• [Task objective]:
Only the lines from the first one through the line with "COL = S.collection" should be printed, exactly as they appear.

══════════

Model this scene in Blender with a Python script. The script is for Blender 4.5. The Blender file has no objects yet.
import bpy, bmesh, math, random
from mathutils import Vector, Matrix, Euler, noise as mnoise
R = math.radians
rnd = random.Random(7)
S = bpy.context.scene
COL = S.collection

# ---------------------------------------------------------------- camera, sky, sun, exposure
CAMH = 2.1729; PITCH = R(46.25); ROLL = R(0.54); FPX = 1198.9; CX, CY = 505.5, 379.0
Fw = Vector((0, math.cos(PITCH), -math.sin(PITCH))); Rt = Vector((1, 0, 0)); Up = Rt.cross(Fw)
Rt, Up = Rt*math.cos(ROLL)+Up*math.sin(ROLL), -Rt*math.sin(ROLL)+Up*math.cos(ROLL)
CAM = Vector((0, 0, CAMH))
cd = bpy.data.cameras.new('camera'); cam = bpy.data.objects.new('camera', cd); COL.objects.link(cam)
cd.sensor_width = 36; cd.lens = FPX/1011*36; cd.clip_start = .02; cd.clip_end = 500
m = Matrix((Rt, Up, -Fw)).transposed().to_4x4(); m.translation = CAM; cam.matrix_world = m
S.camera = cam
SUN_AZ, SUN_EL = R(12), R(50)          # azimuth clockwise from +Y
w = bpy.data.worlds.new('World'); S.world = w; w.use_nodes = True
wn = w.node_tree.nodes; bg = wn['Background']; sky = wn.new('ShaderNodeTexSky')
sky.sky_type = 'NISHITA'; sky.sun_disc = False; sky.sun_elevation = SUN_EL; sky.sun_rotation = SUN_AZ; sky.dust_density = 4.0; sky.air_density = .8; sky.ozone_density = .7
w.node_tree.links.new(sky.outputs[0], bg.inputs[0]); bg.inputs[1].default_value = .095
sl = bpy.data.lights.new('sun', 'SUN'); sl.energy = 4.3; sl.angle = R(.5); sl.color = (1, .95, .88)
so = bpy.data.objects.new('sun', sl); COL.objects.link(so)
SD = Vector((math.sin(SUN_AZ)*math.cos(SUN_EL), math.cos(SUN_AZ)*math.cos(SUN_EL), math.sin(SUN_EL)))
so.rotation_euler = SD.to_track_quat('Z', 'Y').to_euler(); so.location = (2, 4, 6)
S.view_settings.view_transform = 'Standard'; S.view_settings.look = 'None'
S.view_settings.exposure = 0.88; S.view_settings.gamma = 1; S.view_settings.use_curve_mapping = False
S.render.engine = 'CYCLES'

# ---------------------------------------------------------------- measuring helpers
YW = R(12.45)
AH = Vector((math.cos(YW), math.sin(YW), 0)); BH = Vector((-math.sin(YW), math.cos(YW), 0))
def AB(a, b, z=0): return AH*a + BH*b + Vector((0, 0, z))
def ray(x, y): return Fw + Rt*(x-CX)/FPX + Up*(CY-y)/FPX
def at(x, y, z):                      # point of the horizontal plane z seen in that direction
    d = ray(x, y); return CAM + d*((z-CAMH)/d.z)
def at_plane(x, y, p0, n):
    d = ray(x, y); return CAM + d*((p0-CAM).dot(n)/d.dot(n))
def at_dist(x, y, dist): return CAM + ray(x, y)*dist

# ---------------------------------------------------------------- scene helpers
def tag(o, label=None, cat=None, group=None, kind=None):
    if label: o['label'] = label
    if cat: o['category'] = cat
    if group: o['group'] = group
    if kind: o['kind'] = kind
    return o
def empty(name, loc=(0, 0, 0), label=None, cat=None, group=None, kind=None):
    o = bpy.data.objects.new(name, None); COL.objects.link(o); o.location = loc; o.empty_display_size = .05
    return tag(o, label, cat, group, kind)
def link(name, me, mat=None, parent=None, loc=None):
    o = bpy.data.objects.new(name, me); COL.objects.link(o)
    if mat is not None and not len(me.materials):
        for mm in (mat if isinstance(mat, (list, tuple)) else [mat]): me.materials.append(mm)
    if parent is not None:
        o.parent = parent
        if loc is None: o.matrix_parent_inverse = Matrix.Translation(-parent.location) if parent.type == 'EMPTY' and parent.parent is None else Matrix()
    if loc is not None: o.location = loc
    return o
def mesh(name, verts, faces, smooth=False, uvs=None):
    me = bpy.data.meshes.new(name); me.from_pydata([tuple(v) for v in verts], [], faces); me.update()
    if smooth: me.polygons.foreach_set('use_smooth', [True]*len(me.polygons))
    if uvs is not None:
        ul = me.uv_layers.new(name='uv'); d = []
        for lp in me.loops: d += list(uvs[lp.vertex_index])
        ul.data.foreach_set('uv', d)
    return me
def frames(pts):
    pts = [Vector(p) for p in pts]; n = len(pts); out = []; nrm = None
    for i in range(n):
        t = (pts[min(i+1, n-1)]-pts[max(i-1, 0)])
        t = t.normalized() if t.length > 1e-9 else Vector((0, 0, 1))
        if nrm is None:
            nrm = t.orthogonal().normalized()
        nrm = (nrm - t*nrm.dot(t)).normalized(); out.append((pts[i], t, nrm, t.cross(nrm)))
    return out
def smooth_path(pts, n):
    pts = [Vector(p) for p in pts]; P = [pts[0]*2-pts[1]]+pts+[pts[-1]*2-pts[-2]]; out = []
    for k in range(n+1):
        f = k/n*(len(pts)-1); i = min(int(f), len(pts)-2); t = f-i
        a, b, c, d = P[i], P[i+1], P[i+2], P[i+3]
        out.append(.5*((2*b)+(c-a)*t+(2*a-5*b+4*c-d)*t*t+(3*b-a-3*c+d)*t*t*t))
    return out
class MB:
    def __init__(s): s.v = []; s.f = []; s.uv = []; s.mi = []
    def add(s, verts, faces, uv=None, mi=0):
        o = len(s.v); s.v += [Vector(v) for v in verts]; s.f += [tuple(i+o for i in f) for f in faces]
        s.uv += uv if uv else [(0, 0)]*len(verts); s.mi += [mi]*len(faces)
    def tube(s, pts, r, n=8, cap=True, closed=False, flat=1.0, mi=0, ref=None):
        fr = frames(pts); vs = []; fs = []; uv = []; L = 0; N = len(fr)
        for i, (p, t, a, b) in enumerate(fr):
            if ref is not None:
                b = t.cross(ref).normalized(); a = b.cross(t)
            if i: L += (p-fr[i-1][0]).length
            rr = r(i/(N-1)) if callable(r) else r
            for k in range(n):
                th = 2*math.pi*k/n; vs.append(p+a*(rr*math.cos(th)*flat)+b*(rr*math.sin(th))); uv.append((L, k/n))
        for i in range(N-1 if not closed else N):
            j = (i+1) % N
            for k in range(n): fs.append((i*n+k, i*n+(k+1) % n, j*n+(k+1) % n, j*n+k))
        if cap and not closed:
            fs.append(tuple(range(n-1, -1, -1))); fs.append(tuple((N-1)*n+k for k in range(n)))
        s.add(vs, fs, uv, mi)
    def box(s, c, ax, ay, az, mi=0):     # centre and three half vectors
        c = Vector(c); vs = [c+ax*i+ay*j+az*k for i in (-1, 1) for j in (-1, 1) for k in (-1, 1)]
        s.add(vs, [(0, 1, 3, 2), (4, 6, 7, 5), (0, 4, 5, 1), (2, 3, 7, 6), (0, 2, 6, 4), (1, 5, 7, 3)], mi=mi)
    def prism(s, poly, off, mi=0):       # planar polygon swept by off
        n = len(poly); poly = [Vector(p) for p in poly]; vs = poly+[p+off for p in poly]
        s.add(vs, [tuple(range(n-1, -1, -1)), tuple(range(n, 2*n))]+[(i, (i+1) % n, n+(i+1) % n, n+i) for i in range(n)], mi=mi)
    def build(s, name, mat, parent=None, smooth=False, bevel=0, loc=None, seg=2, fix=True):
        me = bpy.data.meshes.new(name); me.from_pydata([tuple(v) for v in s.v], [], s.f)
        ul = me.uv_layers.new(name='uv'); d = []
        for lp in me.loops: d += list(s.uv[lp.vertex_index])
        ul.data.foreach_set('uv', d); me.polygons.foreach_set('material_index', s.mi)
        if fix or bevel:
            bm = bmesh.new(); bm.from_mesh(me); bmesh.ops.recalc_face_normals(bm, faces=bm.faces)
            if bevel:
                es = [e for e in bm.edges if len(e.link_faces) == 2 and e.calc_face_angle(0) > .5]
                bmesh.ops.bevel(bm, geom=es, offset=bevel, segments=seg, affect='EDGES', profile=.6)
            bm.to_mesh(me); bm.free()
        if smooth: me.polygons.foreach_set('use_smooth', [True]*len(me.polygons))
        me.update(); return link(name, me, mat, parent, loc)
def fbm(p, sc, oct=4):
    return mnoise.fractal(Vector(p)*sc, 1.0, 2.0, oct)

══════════

• [Right answer]:
Model this scene in Blender with a Python script. The script is for Blender 4.5. The Blender file has no objects yet.
import bpy, bmesh, math, random
from mathutils import Vector, Matrix, Euler, noise as mnoise
R = math.radians
rnd = random.Random(7)
S = bpy.context.scene
COL = S.collection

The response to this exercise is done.